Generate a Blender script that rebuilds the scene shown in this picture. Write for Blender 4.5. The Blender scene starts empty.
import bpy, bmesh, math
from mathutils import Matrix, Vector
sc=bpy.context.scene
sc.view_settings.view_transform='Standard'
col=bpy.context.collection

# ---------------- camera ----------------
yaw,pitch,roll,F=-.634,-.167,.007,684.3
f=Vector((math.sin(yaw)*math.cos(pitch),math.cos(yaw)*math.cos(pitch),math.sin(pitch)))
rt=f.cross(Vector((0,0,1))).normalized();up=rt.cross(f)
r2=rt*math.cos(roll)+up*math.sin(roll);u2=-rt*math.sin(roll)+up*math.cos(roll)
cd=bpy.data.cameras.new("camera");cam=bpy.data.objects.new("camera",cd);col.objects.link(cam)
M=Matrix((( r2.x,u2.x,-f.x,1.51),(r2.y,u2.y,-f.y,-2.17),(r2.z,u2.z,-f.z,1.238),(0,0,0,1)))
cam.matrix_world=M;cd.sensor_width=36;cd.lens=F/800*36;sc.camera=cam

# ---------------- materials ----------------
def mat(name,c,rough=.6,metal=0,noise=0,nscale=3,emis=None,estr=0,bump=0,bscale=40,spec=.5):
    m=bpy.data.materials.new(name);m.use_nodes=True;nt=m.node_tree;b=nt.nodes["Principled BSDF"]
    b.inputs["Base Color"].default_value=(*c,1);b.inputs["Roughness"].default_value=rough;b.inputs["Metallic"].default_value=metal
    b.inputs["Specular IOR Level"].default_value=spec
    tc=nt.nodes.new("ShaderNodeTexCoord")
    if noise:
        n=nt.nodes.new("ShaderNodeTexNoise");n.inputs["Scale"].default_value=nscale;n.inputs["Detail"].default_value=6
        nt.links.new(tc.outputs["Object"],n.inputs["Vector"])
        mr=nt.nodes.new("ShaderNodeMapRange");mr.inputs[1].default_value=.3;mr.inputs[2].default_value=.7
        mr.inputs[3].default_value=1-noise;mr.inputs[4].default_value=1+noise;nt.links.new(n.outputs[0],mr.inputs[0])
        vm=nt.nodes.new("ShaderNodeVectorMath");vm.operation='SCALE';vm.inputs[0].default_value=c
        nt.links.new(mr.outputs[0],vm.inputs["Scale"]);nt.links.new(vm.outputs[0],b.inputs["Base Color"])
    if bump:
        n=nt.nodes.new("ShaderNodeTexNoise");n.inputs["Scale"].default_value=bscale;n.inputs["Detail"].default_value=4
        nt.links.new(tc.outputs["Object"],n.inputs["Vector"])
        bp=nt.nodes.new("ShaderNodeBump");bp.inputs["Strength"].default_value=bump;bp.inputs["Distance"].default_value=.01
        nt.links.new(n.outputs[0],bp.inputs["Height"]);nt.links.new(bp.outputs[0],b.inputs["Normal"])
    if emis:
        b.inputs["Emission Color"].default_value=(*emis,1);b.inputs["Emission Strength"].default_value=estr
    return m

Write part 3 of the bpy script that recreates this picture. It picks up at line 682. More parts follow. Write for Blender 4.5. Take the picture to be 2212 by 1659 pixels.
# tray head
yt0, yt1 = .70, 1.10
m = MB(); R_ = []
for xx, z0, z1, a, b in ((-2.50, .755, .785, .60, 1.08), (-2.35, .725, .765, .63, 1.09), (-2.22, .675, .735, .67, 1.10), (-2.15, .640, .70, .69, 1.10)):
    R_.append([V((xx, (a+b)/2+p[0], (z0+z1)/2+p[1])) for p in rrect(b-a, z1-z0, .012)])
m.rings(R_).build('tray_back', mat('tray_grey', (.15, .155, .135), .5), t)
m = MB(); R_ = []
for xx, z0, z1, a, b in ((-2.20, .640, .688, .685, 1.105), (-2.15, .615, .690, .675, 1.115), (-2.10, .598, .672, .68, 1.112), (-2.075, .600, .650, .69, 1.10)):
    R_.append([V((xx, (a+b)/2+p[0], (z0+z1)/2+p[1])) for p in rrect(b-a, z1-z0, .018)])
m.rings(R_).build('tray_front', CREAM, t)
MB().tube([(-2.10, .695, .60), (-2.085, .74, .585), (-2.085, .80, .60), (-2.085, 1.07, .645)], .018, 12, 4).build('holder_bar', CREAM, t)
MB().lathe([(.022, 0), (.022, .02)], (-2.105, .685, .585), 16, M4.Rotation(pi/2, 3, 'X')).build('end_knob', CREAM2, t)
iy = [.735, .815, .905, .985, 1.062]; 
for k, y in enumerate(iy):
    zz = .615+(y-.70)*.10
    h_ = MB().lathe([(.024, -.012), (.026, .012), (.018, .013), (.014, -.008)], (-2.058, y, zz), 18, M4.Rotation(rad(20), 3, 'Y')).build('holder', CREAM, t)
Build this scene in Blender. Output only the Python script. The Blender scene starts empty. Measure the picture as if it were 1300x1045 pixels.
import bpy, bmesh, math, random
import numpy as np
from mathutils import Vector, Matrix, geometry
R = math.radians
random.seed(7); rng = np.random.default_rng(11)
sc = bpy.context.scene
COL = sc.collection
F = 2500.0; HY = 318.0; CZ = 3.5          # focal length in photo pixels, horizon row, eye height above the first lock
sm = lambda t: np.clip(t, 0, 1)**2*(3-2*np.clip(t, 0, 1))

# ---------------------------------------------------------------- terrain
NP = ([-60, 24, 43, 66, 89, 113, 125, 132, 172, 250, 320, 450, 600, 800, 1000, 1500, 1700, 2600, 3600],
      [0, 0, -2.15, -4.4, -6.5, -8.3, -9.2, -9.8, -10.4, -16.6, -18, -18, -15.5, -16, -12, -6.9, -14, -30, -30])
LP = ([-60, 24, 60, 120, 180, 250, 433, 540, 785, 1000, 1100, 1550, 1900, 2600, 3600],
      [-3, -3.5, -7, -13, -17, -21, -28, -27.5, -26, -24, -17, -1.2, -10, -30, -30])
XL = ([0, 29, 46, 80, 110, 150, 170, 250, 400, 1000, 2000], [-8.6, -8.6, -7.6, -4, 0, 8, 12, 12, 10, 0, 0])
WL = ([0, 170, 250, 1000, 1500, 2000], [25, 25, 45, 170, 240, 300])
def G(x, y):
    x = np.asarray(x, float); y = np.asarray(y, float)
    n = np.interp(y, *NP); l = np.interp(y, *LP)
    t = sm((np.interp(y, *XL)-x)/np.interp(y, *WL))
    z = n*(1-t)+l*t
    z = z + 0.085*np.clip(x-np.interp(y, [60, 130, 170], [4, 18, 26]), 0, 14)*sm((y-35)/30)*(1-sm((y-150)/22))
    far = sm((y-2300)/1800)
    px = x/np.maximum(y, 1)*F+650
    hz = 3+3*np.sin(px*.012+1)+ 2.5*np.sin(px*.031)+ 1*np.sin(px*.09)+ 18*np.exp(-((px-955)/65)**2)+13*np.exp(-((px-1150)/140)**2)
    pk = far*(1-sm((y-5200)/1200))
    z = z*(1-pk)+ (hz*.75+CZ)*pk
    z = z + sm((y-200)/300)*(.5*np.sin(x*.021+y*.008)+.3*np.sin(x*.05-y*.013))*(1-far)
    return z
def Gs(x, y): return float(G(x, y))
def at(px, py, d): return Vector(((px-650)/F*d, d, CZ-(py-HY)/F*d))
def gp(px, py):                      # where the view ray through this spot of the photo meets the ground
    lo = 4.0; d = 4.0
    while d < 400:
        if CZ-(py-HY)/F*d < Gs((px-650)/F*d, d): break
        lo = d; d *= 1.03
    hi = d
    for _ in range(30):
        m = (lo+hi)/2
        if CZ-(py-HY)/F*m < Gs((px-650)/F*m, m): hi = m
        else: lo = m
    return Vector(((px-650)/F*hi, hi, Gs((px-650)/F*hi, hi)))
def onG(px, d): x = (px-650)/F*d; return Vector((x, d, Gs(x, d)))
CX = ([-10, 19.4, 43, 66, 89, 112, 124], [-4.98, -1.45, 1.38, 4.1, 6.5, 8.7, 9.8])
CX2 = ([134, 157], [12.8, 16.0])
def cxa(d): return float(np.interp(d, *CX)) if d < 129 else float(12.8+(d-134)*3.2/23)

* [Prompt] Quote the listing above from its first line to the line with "col=bpy.context.collection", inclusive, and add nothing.

* [Response for this exercise]
Generate a Blender script that rebuilds the scene shown in this picture. Write for Blender 4.5. The Blender scene starts empty.
import bpy, bmesh, math
from mathutils import Matrix, Vector
sc=bpy.context.scene
sc.view_settings.view_transform='Standard'
col=bpy.context.collection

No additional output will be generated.